O capitalismo é compatível com direitos laborais?

Quer durante o século XX, quer no tempo actual, são múltiplos os exemplos de economias capitalistas que consagram, com sucesso, direitos laborais.

Para que não restem dúvidas, nem sejam feitas interpretações deturpadoras, quero responder já à pergunta do título: um redondo sim. E é sim, porque a realidade assim o comprova. Quer durante o século XX, quer no tempo actual, são múltiplos os exemplos de economias capitalistas que consagram, com sucesso, direitos laborais.

Esta questão antiga veio à baila na sequência das negociações para o Orçamento do Estado, que acabou chumbado no Parlamento.

Segundo a versão do Partido Socialista, as negociações não chegaram a bom porto devido à intransigência, e exigências irrazoáveis, por parte do PCP e do Bloco de Esquerda. Muitos comentadores da televisão vieram até dizer que, agora, veio ao de cima a falha profunda que sempre identificaram na “geringonça": o Partido Socialista ser um defensor do actual modelo europeu e do capitalismo, enquanto o BE e o PCP são defensores doutra Europa e de outro sistema económico.

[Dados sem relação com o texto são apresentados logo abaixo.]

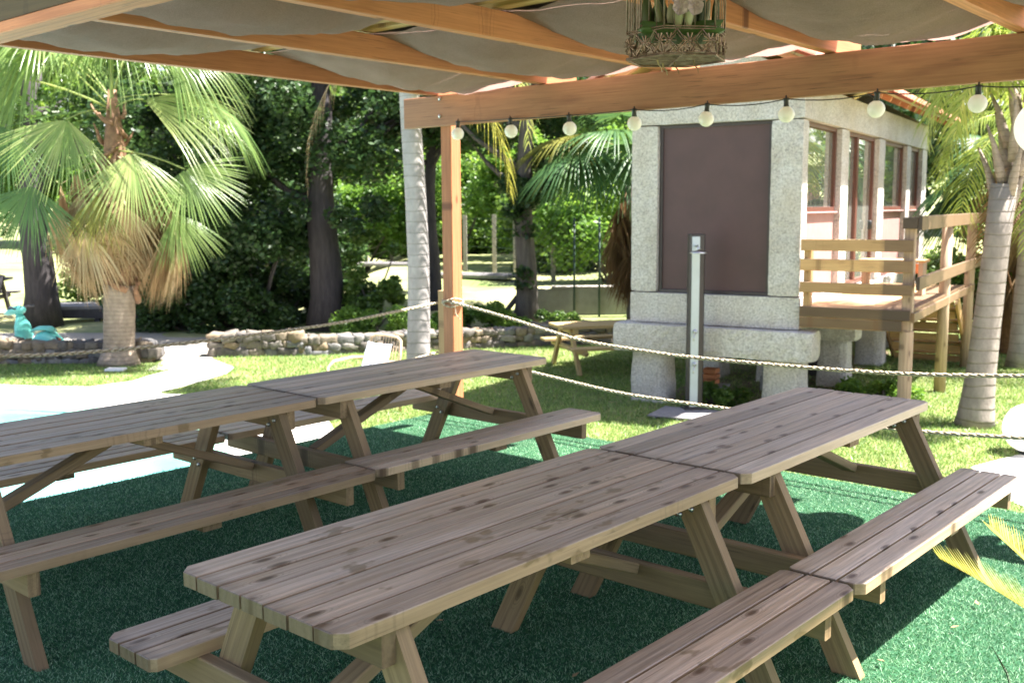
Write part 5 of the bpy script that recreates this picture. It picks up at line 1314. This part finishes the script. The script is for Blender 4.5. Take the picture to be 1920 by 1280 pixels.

É bem verdade que podemos encontrar divisões claras entre o PS e os partidos à sua esquerda relativamente aos desideratos político-ideológicos mais profundos. Mas é demagógico invocar essas clivagens a propósito da negociação para este Orçamento do Estado. Afinal, essas clivagens sempre existiram, e vão continuar a existir, mas permitiram entendimentos orçamentais desde 2015.

Relativamente ao Orçamento deste ano, aliás, as exigências do BE e do PCP foram bem explicitadas e nada tinham a ver com o abandono da União Europeia, da NATO ou o deixarmos de viver num regime capitalista. Pelo contrário, eram propostas muito concretas, defensoras dos direitos laborais, reforçadoras do Serviço Nacional de Saúde e da Segurança Social.

Aqui chegados, faz sentido a velinha pergunta do título. Se o argumento é que não podemos ter contratos colectivos de trabalho sólidos (sem caducidades automáticas), que não podemos ter 35 horas de trabalho por semana para todos, que não podemos ter mais investimentos nos recursos humanos do Serviço Nacional de Saúde, que não podemos ter aumentos significativos no salário mínimo, que não podemos dificultar os despedimentos e a precariedade (que afecta muito os mais novos e os menos qualificados) e que não podemos ter uma melhoria clara das condições financeiras dos reformados, porque tudo isto é incompatível com o capitalismo e com as regras da União Europeia, então, teríamos que dar razão àqueles que denunciam a falência do capitalismo como modelo produtor de bem-estar.

 A verdade é que nenhuma das propostas apresentadas, quer pelo PCP, quer pelo BE, para a aprovação deste Orçamento de Estado inviabilizam o regime capitalista ou prejudicam o crescimento económico. Muito pelo contrário, as políticas que trazem segurança laboral e rendimentos acrescidos às pessoas são políticas potenciadoras do consumo e da natalidade, logo, da procura numa economia de mercado e da sustentabilidade da segurança social. Aliás, em 2015, essa foi a escolha feita pela “geringonça”, e o país não só passou a crescer mais do que anteriormente como teve contas públicas equilibradas.

Não me interessa aqui discutir as tácticas xadrezistas dos partidos. Interessa-me a questão de fundo: quer Portugal ser um capitalismo decente (como o dos países nórdicos), em que o sector privado paga altos salários e o Estado de Bem-Estar, forte, ampara as pessoas, protege a sua saúde, a sua educação e o seu emprego, e onde se trabalha quanto-baste, para se ter boa vida familiar, ou quer ser um capitalismo indecente dos baixos salários, longas cargas laborais, inexistência de protecção no emprego, de exploração sistémica e inimigo da família?

Como acredito que a maioria dos portugueses quer a primeira versão, medidas como os fortes aumentos do salário mínimo (que forcem uma destruição criativa através da eliminação das empresas que não conseguem pagar bem), o combate à precariedade ou a diminuição do horário de trabalho são tudo medidas necessárias para irmos no bom caminho. 

Tácticas partidárias à parte, é esse o caminho certo para o nosso capitalismo, o único sustentável e produtor de bem-estar.